人民元レートの過去約半月の動きをみると、「対ドル微減、対ユーロ急上昇」との特徴が浮かび上がり、人民元名目レートの急上昇ぶりがうかがえる。19日には人民元レート対米ドル基準値が1ドル=6.8599元を記録し、前営業日からやや反発上昇して、一日の上げ幅は66ベーシスポイントになったが、それでも8月に入ってからの累計下げ幅は211ベーシスポイントに達した。一方、人民元の対ユーロレートは上昇を続けており、8月の累計上昇幅は5885ベーシスポイントに達した。「上海証券報」が伝えた。
今年第2四半期(4~6月)に米ドルが復調して以来、人民元の対米ドルレートは低下を続け、その一方で対ユーロレートは相次いで上昇した。7月末現在の対米ドルレート上昇率は6.81%、対ユーロレート上昇率は0.13%で、今月19日には両者の差が一層縮まり、対ドルレート上昇率は6.48%、対ユーロレート上昇率は5.95%となった。日本円などその他の通貨に対しても似たような状況が起きている。

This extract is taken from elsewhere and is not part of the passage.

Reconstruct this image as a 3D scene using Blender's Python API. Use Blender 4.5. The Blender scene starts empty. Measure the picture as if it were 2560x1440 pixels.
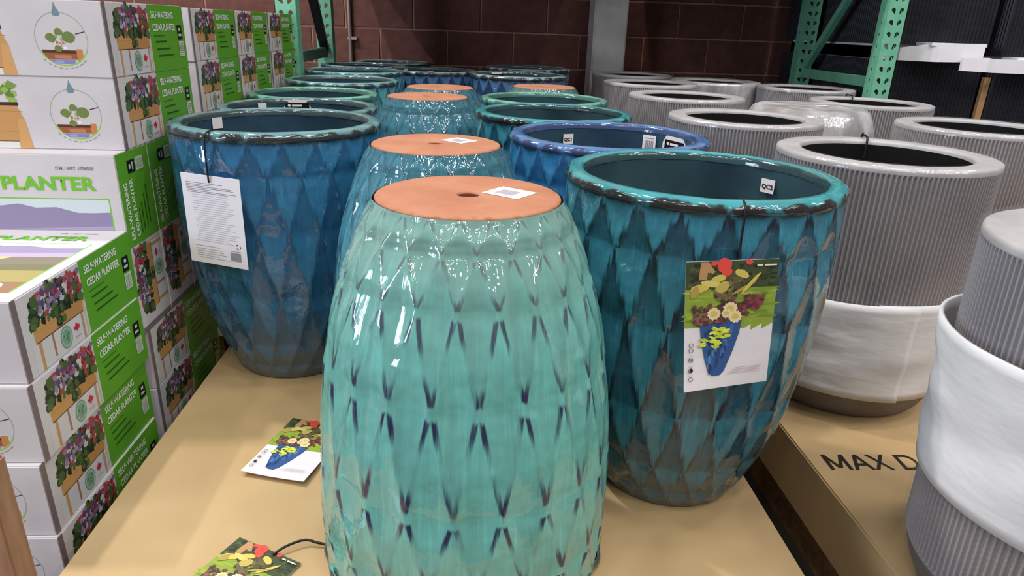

実際、こうした現象を解釈するのは難しい。ある銀行の取引担当者によると、人民元の対米ドルレート基準値は市場関係者がオファーし、中国人民銀行(中央銀行)が算出して決定するものだ。その他の通貨とのレート基準値は、同日の人民元対ドルレート中間値と、午前9時時点の世界の外為市場におけるその他の通貨の対米ドルレートを参考にして、算出し確定する。つまり、人民元の米ドル以外の通貨に対する動きと国際外為市場における米ドルの動きとは、密接に関連しているといえる。今年3月末から現在までの間に、ユーロの対米ドルレートは6.9%、人民元の対米ドルレートは2.3%低下した。ユーロの低下ぶりは人民元を上回っており、結果的に人民元の対ユーロレートが力強く上昇することになった。
ある市場関係者の指摘によると、こうした動きを受けて、人民元の名目レートは今後、急速な上昇が予想される。名目レートはある国の通貨とそのすべての貿易相手国の通貨との二国間の名目レートの重み付き平均値であり、米ドルやユーロは人民元名目レートを算出する際の重要参考通貨である。対ユーロレート上昇率が対米ドルレート低下率を上回れば、人民元名目レートもこれに応じて急速に上昇することになる。